中つ国に上陸したフェアノールは、船を返すことをせずに燃やし、フィンゴルフィンは船が燃える赤々とした光を見て兄が自分を裏切ったことを知ります。
フェアノールと彼の息子たちの一党は中つ国に到着し野営を行いますが、焼かれた船の明かりを見て警戒していたモルゴスの軍勢が、まだ設営の十分に整っていないフェアノールの陣地を急襲し、星空の下のミスリムの野で合戦が始まりました。
この合戦はまだ太陽や月が昇る前の戦いだったことから、ダゴール=ヌイン=ギリアス(星々の下の合戦、ベレリアンド第二の合戦)と呼ばれました。

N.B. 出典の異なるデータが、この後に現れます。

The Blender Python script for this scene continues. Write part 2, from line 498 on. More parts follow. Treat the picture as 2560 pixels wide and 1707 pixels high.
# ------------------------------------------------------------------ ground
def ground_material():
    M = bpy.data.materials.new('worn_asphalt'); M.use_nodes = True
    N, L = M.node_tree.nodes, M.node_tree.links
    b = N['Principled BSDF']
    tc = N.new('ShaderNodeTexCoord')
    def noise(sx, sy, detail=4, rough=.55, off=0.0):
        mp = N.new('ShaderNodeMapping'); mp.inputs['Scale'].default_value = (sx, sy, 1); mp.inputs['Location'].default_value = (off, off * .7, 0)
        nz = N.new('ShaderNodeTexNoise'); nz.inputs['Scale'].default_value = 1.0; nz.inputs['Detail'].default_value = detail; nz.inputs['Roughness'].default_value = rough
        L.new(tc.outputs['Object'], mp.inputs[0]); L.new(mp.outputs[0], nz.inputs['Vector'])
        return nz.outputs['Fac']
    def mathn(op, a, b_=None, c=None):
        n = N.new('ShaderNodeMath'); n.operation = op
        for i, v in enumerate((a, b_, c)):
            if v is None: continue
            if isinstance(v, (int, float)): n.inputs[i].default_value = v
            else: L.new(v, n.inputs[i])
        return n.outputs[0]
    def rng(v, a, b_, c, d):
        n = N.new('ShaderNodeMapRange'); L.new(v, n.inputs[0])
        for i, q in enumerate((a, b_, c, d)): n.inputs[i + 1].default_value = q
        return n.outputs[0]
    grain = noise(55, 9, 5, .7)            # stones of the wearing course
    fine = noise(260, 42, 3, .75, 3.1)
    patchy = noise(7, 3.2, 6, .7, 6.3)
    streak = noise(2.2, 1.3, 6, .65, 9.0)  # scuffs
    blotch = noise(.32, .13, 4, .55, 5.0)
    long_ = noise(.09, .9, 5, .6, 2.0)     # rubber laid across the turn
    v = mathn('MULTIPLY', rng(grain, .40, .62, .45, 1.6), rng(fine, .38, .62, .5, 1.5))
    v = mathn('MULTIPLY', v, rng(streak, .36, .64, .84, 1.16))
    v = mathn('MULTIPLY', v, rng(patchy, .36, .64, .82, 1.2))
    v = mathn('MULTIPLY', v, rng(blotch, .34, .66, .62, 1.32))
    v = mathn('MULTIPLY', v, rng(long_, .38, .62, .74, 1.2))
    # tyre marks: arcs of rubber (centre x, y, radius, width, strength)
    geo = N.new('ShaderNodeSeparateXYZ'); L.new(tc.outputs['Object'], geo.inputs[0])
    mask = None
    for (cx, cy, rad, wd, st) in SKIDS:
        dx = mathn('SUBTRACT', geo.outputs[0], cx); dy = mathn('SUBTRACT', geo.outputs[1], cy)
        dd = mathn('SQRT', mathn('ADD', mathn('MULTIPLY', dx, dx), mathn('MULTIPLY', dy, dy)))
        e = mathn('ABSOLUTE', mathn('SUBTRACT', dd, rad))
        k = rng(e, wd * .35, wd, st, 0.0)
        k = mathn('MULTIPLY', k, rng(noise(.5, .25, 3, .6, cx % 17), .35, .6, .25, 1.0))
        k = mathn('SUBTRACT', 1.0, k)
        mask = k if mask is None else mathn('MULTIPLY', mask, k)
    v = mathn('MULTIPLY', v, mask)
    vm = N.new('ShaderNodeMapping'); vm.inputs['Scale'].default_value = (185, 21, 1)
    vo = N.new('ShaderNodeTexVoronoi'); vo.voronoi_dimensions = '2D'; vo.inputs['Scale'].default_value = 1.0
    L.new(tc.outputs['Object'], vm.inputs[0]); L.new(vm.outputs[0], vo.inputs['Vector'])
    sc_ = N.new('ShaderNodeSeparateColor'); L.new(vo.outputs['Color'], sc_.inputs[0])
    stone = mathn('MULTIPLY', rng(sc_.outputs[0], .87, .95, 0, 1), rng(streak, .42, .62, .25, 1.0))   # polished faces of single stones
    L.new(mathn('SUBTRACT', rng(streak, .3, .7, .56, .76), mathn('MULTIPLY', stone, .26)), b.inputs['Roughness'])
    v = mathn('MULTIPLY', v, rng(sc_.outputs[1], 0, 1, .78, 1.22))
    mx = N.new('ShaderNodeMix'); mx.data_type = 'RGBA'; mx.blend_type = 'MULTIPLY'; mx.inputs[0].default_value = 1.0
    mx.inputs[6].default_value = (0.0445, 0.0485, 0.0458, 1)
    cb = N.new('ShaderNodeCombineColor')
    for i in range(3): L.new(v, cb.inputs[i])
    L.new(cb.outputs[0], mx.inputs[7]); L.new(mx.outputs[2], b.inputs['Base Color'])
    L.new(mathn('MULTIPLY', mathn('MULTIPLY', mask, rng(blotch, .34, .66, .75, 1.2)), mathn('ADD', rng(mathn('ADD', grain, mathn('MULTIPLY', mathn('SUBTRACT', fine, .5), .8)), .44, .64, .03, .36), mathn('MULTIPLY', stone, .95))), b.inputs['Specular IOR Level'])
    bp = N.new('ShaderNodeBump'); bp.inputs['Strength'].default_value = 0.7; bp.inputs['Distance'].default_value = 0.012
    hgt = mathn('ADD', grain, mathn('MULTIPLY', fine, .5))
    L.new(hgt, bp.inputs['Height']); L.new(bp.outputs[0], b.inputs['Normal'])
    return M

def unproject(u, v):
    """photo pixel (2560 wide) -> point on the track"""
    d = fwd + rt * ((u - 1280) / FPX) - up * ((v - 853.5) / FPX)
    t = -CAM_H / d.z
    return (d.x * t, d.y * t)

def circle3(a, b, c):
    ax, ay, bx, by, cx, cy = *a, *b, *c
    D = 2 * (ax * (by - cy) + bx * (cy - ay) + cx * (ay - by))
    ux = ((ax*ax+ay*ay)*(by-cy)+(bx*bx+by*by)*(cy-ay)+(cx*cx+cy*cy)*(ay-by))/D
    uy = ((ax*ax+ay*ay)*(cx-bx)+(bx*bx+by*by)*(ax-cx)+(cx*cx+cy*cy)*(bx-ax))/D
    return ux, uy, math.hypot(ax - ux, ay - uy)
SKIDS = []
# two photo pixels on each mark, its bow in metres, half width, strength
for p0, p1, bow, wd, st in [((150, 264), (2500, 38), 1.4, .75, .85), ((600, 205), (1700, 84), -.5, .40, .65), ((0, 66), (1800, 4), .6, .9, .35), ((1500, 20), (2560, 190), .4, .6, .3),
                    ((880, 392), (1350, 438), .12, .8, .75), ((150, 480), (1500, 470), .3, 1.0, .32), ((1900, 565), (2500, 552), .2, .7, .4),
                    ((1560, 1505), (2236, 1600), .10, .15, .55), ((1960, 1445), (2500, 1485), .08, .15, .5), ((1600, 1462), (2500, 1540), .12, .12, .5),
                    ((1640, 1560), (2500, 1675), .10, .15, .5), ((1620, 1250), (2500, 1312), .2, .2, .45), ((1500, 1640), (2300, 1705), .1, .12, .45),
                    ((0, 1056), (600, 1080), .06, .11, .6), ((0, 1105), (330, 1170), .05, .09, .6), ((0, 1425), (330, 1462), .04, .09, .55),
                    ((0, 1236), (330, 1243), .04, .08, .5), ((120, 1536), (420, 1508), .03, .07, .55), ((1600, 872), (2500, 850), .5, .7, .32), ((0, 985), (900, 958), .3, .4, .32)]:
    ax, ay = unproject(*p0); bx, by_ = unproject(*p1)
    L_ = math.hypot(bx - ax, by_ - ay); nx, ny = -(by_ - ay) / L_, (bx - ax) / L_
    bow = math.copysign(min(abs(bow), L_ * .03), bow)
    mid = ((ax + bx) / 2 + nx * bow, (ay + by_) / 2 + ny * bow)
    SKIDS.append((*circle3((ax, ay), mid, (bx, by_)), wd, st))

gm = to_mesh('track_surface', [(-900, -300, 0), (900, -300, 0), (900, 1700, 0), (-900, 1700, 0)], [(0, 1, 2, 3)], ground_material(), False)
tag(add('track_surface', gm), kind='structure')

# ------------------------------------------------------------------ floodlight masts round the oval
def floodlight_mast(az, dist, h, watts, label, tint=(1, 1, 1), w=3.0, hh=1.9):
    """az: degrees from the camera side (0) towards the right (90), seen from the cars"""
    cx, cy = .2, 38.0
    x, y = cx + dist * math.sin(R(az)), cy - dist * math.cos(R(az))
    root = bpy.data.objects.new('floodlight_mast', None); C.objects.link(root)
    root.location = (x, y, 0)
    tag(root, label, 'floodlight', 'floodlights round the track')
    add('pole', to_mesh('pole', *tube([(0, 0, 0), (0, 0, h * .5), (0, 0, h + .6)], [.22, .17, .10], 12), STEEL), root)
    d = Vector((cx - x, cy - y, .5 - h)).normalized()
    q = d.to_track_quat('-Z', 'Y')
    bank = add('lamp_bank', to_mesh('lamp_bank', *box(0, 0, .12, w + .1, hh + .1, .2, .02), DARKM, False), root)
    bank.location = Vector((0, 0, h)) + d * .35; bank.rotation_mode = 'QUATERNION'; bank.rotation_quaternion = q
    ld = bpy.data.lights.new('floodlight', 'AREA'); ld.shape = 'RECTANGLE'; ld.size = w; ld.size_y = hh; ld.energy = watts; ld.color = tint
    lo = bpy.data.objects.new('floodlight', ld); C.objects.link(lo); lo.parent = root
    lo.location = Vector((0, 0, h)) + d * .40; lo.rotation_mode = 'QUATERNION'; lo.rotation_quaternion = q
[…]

フェアノールらノルドール側は数に劣り、不意をつかれたにも関わらず速やかに勝利を収め、敗走するモルゴス軍を追撃。
さらにベレリアンド最初の合戦でキーアダンを包囲していたモルゴス軍が援軍にきた際もケレゴルムがこの動きを察知し、奇襲をかけて壊滅に追い込みます。
合戦は十日間に及び、モルゴスの軍勢に甚大な損害を与えましたが、フェアノールは憤怒にかられて突出し単独で孤立。
包囲され、バルログの首領ゴスモグに襲われて致命傷を負います。
その後追いついた息子たちによって救出された後、モルゴスの名を三度罵り、息子たちに誓言の死守と父の仇を討つことを託して死にました。
フェアノールが死んだ後、モルゴスの使者が来て偽りの休戦交渉を持ちかけ、シルマリルの一つを引き渡してもよいと言ってきました。
マイズロスは弟たちを説得し、十分に警戒して交渉の場に赴きましたが、モルゴス側の使者にはバルログまでおり、マイズロスは生きたまま人質としてアングバンドに捕らえられてしまいます。
モルゴスはフェアノールの息子たちに戦いを放棄してベレリアンドを去るよう要求。
しかしマイズロスの弟たちは自分たちがどのように行動しようとモルゴスがマイズロスを釈放することはなく、また誓言に縛られている以上戦いを放棄することも出来ないことを知っていました。
そこでモルゴスは、マイズロスをサンゴロドリムの絶壁から右手に枷を嵌めて吊り下げます。
合戦後、月が初めて世界に昇りました。
そして初めて昇った月に全世界が驚嘆していた頃、フィンゴルフィンの一党が艱難辛苦の末にヘルカラクセを渡って進軍してきます。
月の出現は中つ国のエルフにとっては大きな喜びでしたが、モルゴスとその配下にとっては大きな脅威でした。
そのためモルゴスは月の舵を取るマイア、ティリオンに、影の精たちを差し向けたが撃退されました。